Malden Mills’ Polartec fleece became an industry standard, with the company’s products sought after by top outdoor brands worldwide.
This wasn’t just moral leadership — it was strategic genius.
Some people use this story to point out how a company should feel like a family.
I don’t.
A family is where you can get drunk and pass out on the couch and be forgiven.
You do that at work…you’re gone.
But let’s unpack what “the right thing to do” really means in business. Feuerstein’s decision wasn’t made in a vacuum. Malden Mills could act boldly because it had run a profitable business and built a reserve. That reserve gave Feuerstein the ability to make a choice that looked like financial suicide but was actually rooted in long-term thinking.
If you don’t have the money, you can’t do what you think is the right thing. The headline-grabbing move — the one that earns admiration — starts years earlier with disciplined business practices: charging appropriately, protecting margins, and planning for the unexpected.
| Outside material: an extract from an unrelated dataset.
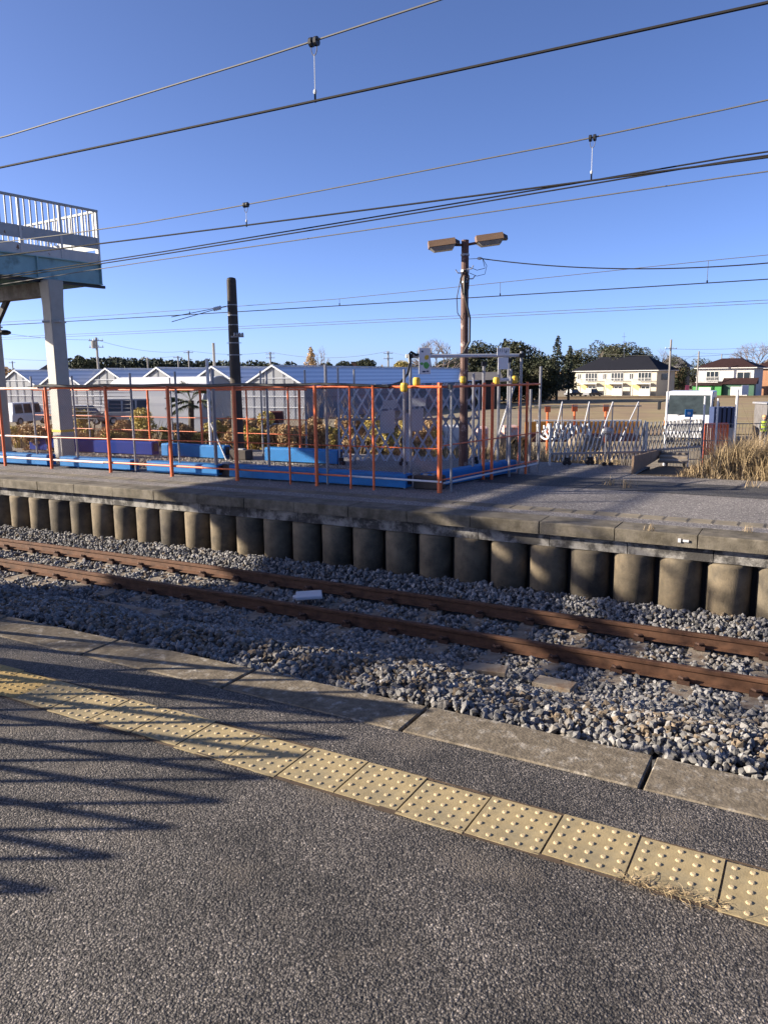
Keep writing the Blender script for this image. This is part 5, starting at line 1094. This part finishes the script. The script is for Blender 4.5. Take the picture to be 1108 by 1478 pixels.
Ed=[(0,1),(1,2),(2,3),(3,4),(0,5),(5,6),(6,7),(7,8),(0,9),(9,10),(10,11),(11,12),(2,13),(13,14),(14,15),(2,16),(16,17),(17,18),(4,19)]
Rd=[(.16,.12),(.15,.11),(.17,.12),.075,.055,.095,.065,.045,.05,.095,.065,.045,.05,.065,.05,.035,.065,.05,.035,.085]
skin_body(wk,J,Ed,Rd,M['vestgrey'],'body')
vs=MB(); vs.loft([[W0+Vector((rx*math.cos(a*math.pi/8),ry*math.sin(a*math.pi/8),z)) for a in range(16)] for rx,ry,z in ((.195,.155,.86),(.185,.145,1.1),(.205,.155,1.32),(.15,.12,1.44))]); vs.build('vest',M['vest'],wk)
q=MB()
for z in (1.0,1.2): q.loft([[W0+Vector((.205*math.cos(a*math.pi/8),.165*math.sin(a*math.pi/8),z+d)) for a in range(16)] for d in (0,.05)])
q.build('reflective_band',M['galv'],wk)
hd=MB().ball(W0+Vector((0,-.01,1.60)),(.082,.098,.115),14,9); hd.ball(W0+Vector((0,-.108,1.585)),(.016,.022,.024),6,4)
for e in (-1,1): hd.ball(W0+Vector((e*.083,.0,1.60)),(.014,.022,.034),6,4)
h=hd.build('head',M['skin'],wk,smooth=True)
q=MB()
for e in (-1,1): q.ball(W0+Vector((e*.032,-.098,1.615)),(.013,.01,.008),6,4)
q.box(W0+Vector((0,-.101,1.535)),(.045,.012,.008)); q.build('face_features',M['black'],h)
q=MB(); q.loft([[W0+Vector((.12*k*math.cos(a*math.pi/8),.145*k*math.sin(a*math.pi/8)-.005,z)) for a in range(16)] for k,z in ((1.18,1.650),(1.0,1.655),(.97,1.70),(.75,1.755),(.35,1.78))]); q.build('helmet',M['helmet'],wk,smooth=True)
for e,j in ((1,J[15]),(-1,J[18])):
    q=MB(); c=W0+Vector(j); q.ball(c+Vector((0,-.035,-.02)),(.035,.05,.022),8,5)
    for f_ in range(4): q.tube([c+Vector((-.027+.018*f_,-.07,-.02)),c+Vector((-.027+.018*f_,-.115,-.03-.004*f_)),c+Vector((-.027+.018*f_,-.135,-.055))],[.010,.009,.007],6)
    q.tube([c+Vector((-e*.034,-.03,-.02)),c+Vector((-e*.055,-.06,-.03)),c+Vector((-e*.05,-.09,-.045))],[.011,.010,.008],6); q.build('hand',M['skin'],wk)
Running a sound business is the right thing to do. That’s what allows you to act decisively when a crisis strikes.
At Nexstar, we’ve faced similar issues. Recently, we made a strategic decision to remove a portion of our membership — a move that represented a portion of our revenue. Some assumed we’d need to tap into reserves. We didn’t. Why? Because the decision was thoughtful and planned. We had operators working to replace revenue before the separation occurred. That’s what long-term thinking looks like.
Every decision you make falls into one of two categories: short-term or long-term. Neither is wrong. Some businesses operate on quarterly results, and that’s their model. Others, like Malden Mills, prioritize values and community impact because they plan to be here for decades. That clarity shapes choices that outsiders might call reckless — but for leaders with a long horizon, those choices are crystal clear.
So, where does your business focus? Are you just starting out? Preparing for succession? Your stage of maturity determines whether your horizon shortens or lengthens. Being hyper-clear about that helps you make decisions others might label suicidal, but that, in reality, are strategic.
Was Feuerstein thinking about loyalty when he made his decision? Probably not. Loyalty was the unintended benefit. He wasn’t romanticizing relationships; he was building the kind of business he wanted to lead, with the kind of people he wanted on his team. Those who shared his vision stayed. Those who didn’t move on. And what he got in return was loyalty beyond expectation — an outcome that surprised even him.
His story reminds us that in an era of disposable relationships, creating genuine loyalty remains the ultimate competitive advantage. But loyalty doesn’t start with grand gestures. It starts with disciplined, long-term decisions that make those gestures possible.
So ask yourself: Are you planning for the next quarter — or the next generation? Because the answer will shape whether your business can do “the right thing” when it matters most.